* Given exercise: Write out the full listing again, exactly as it stands.
··· Material provided ···
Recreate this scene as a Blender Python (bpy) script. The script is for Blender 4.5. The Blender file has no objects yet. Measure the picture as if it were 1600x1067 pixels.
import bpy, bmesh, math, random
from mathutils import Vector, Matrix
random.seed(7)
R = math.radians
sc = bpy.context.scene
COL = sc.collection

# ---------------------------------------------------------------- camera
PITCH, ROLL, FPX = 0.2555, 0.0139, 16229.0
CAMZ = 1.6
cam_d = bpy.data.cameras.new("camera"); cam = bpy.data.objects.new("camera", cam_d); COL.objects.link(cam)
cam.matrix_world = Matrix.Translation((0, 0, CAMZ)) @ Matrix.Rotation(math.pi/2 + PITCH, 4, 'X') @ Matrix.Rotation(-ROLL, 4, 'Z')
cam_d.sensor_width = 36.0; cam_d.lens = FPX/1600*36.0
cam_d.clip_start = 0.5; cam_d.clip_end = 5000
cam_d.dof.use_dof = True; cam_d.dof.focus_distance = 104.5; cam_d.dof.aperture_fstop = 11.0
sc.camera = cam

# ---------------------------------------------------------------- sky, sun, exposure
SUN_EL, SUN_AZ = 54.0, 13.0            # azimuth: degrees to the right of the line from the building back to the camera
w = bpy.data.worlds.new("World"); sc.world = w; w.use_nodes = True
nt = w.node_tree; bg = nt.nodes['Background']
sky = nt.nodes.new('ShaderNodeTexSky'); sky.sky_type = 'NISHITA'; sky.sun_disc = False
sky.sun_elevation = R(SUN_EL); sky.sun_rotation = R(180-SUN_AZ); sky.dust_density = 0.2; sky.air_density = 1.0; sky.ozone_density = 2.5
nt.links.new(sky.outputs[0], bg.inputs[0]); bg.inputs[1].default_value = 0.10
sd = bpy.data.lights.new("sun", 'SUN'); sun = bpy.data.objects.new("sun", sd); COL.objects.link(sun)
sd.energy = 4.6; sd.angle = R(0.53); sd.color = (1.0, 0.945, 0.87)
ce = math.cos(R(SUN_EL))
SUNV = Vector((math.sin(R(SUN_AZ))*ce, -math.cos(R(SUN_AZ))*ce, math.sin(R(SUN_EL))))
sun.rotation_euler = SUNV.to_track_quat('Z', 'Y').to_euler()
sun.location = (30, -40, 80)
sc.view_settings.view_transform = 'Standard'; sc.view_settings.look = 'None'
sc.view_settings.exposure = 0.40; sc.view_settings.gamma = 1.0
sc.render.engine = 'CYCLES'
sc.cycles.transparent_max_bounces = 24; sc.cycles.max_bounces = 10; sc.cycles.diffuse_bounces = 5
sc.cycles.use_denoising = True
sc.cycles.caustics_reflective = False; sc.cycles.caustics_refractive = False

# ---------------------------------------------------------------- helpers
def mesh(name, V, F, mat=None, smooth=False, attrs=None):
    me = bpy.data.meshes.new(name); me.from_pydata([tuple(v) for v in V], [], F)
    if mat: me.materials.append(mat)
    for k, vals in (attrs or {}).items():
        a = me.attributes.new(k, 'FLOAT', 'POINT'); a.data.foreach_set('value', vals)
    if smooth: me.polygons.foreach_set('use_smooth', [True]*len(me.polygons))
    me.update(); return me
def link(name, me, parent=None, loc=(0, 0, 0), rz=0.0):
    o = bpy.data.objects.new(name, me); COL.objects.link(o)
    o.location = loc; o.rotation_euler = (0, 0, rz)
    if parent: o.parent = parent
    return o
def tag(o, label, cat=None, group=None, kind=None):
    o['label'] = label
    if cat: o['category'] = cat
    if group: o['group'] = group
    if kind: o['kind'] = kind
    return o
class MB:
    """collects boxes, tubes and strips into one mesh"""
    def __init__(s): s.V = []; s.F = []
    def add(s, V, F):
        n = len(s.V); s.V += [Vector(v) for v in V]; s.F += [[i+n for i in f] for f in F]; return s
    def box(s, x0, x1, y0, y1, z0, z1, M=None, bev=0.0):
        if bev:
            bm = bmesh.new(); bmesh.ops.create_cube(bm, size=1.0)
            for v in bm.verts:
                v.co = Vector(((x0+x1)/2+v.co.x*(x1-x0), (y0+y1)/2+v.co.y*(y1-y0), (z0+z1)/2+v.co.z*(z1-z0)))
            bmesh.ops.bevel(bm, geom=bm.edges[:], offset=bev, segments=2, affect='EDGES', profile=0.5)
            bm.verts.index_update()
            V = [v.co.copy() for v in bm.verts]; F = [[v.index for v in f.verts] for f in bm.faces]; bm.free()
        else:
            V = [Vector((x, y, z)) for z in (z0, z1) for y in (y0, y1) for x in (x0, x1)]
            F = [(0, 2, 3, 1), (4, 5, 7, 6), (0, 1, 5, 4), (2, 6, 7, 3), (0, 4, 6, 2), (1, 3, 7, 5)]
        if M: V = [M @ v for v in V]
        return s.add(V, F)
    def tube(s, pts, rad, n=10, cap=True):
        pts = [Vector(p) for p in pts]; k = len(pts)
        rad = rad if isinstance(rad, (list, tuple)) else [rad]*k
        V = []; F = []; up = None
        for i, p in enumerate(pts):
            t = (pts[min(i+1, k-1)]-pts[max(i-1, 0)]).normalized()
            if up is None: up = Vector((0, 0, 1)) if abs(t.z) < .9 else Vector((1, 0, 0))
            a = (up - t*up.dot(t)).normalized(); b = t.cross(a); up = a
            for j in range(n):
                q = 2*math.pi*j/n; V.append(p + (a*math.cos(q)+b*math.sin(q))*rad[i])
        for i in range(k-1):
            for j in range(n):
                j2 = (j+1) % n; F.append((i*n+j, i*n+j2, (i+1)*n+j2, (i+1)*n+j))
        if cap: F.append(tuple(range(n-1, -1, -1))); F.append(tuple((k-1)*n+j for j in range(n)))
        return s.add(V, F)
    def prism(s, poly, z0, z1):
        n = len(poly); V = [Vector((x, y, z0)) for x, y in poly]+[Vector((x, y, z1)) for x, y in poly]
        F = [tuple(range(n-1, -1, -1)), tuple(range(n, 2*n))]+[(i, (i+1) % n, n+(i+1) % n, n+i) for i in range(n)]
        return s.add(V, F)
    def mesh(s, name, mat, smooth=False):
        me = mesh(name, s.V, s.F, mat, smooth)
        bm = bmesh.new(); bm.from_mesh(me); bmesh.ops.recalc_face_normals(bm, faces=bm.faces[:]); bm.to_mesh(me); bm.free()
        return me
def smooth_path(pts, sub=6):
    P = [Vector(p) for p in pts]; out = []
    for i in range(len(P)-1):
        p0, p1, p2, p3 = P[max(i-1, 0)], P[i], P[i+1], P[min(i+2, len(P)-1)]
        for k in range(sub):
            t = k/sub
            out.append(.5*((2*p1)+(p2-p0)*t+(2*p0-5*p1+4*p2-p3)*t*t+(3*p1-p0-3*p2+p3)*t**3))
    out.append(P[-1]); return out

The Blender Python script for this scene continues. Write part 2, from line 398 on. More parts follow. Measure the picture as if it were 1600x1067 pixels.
···
* Reply to the exercise:
Recreate this scene as a Blender Python (bpy) script. The script is for Blender 4.5. The Blender file has no objects yet. Measure the picture as if it were 1600x1067 pixels.
import bpy, bmesh, math, random
from mathutils import Vector, Matrix
random.seed(7)
R = math.radians
sc = bpy.context.scene
COL = sc.collection

# ---------------------------------------------------------------- camera
PITCH, ROLL, FPX = 0.2555, 0.0139, 16229.0
CAMZ = 1.6
cam_d = bpy.data.cameras.new("camera"); cam = bpy.data.objects.new("camera", cam_d); COL.objects.link(cam)
cam.matrix_world = Matrix.Translation((0, 0, CAMZ)) @ Matrix.Rotation(math.pi/2 + PITCH, 4, 'X') @ Matrix.Rotation(-ROLL, 4, 'Z')
cam_d.sensor_width = 36.0; cam_d.lens = FPX/1600*36.0
cam_d.clip_start = 0.5; cam_d.clip_end = 5000
cam_d.dof.use_dof = True; cam_d.dof.focus_distance = 104.5; cam_d.dof.aperture_fstop = 11.0
sc.camera = cam

# ---------------------------------------------------------------- sky, sun, exposure
SUN_EL, SUN_AZ = 54.0, 13.0            # azimuth: degrees to the right of the line from the building back to the camera
w = bpy.data.worlds.new("World"); sc.world = w; w.use_nodes = True
nt = w.node_tree; bg = nt.nodes['Background']
sky = nt.nodes.new('ShaderNodeTexSky'); sky.sky_type = 'NISHITA'; sky.sun_disc = False
sky.sun_elevation = R(SUN_EL); sky.sun_rotation = R(180-SUN_AZ); sky.dust_density = 0.2; sky.air_density = 1.0; sky.ozone_density = 2.5
nt.links.new(sky.outputs[0], bg.inputs[0]); bg.inputs[1].default_value = 0.10
sd = bpy.data.lights.new("sun", 'SUN'); sun = bpy.data.objects.new("sun", sd); COL.objects.link(sun)
sd.energy = 4.6; sd.angle = R(0.53); sd.color = (1.0, 0.945, 0.87)
ce = math.cos(R(SUN_EL))
SUNV = Vector((math.sin(R(SUN_AZ))*ce, -math.cos(R(SUN_AZ))*ce, math.sin(R(SUN_EL))))
sun.rotation_euler = SUNV.to_track_quat('Z', 'Y').to_euler()
sun.location = (30, -40, 80)
sc.view_settings.view_transform = 'Standard'; sc.view_settings.look = 'None'
sc.view_settings.exposure = 0.40; sc.view_settings.gamma = 1.0
sc.render.engine = 'CYCLES'
sc.cycles.transparent_max_bounces = 24; sc.cycles.max_bounces = 10; sc.cycles.diffuse_bounces = 5
sc.cycles.use_denoising = True
sc.cycles.caustics_reflective = False; sc.cycles.caustics_refractive = False

# ---------------------------------------------------------------- helpers
def mesh(name, V, F, mat=None, smooth=False, attrs=None):
    me = bpy.data.meshes.new(name); me.from_pydata([tuple(v) for v in V], [], F)
    if mat: me.materials.append(mat)
    for k, vals in (attrs or {}).items():
        a = me.attributes.new(k, 'FLOAT', 'POINT'); a.data.foreach_set('value', vals)
    if smooth: me.polygons.foreach_set('use_smooth', [True]*len(me.polygons))
    me.update(); return me
def link(name, me, parent=None, loc=(0, 0, 0), rz=0.0):
    o = bpy.data.objects.new(name, me); COL.objects.link(o)
    o.location = loc; o.rotation_euler = (0, 0, rz)
    if parent: o.parent = parent
    return o
def tag(o, label, cat=None, group=None, kind=None):
    o['label'] = label
    if cat: o['category'] = cat
    if group: o['group'] = group
    if kind: o['kind'] = kind
    return o
class MB:
    """collects boxes, tubes and strips into one mesh"""
    def __init__(s): s.V = []; s.F = []
    def add(s, V, F):
        n = len(s.V); s.V += [Vector(v) for v in V]; s.F += [[i+n for i in f] for f in F]; return s
    def box(s, x0, x1, y0, y1, z0, z1, M=None, bev=0.0):
        if bev:
            bm = bmesh.new(); bmesh.ops.create_cube(bm, size=1.0)
            for v in bm.verts:
                v.co = Vector(((x0+x1)/2+v.co.x*(x1-x0), (y0+y1)/2+v.co.y*(y1-y0), (z0+z1)/2+v.co.z*(z1-z0)))
            bmesh.ops.bevel(bm, geom=bm.edges[:], offset=bev, segments=2, affect='EDGES', profile=0.5)
            bm.verts.index_update()
            V = [v.co.copy() for v in bm.verts]; F = [[v.index for v in f.verts] for f in bm.faces]; bm.free()
        else:
            V = [Vector((x, y, z)) for z in (z0, z1) for y in (y0, y1) for x in (x0, x1)]
            F = [(0, 2, 3, 1), (4, 5, 7, 6), (0, 1, 5, 4), (2, 6, 7, 3), (0, 4, 6, 2), (1, 3, 7, 5)]
        if M: V = [M @ v for v in V]
        return s.add(V, F)
    def tube(s, pts, rad, n=10, cap=True):
        pts = [Vector(p) for p in pts]; k = len(pts)
        rad = rad if isinstance(rad, (list, tuple)) else [rad]*k
        V = []; F = []; up = None
        for i, p in enumerate(pts):
            t = (pts[min(i+1, k-1)]-pts[max(i-1, 0)]).normalized()
            if up is None: up = Vector((0, 0, 1)) if abs(t.z) < .9 else Vector((1, 0, 0))
            a = (up - t*up.dot(t)).normalized(); b = t.cross(a); up = a
            for j in range(n):
                q = 2*math.pi*j/n; V.append(p + (a*math.cos(q)+b*math.sin(q))*rad[i])
        for i in range(k-1):
            for j in range(n):
                j2 = (j+1) % n; F.append((i*n+j, i*n+j2, (i+1)*n+j2, (i+1)*n+j))
        if cap: F.append(tuple(range(n-1, -1, -1))); F.append(tuple((k-1)*n+j for j in range(n)))
        return s.add(V, F)
    def prism(s, poly, z0, z1):
        n = len(poly); V = [Vector((x, y, z0)) for x, y in poly]+[Vector((x, y, z1)) for x, y in poly]
        F = [tuple(range(n-1, -1, -1)), tuple(range(n, 2*n))]+[(i, (i+1) % n, n+(i+1) % n, n+i) for i in range(n)]
        return s.add(V, F)
    def mesh(s, name, mat, smooth=False):
        me = mesh(name, s.V, s.F, mat, smooth)
        bm = bmesh.new(); bm.from_mesh(me); bmesh.ops.recalc_face_normals(bm, faces=bm.faces[:]); bm.to_mesh(me); bm.free()
        return me
def smooth_path(pts, sub=6):
    P = [Vector(p) for p in pts]; out = []
    for i in range(len(P)-1):
        p0, p1, p2, p3 = P[max(i-1, 0)], P[i], P[i+1], P[min(i+2, len(P)-1)]
        for k in range(sub):
            t = k/sub
            out.append(.5*((2*p1)+(p2-p0)*t+(2*p0-5*p1+4*p2-p3)*t*t+(3*p1-p0-3*p2+p3)*t**3))
    out.append(P[-1]); return out

The Blender Python script for this scene continues. Write part 2, from line 398 on. More parts follow. Measure the picture as if it were 1600x1067 pixels.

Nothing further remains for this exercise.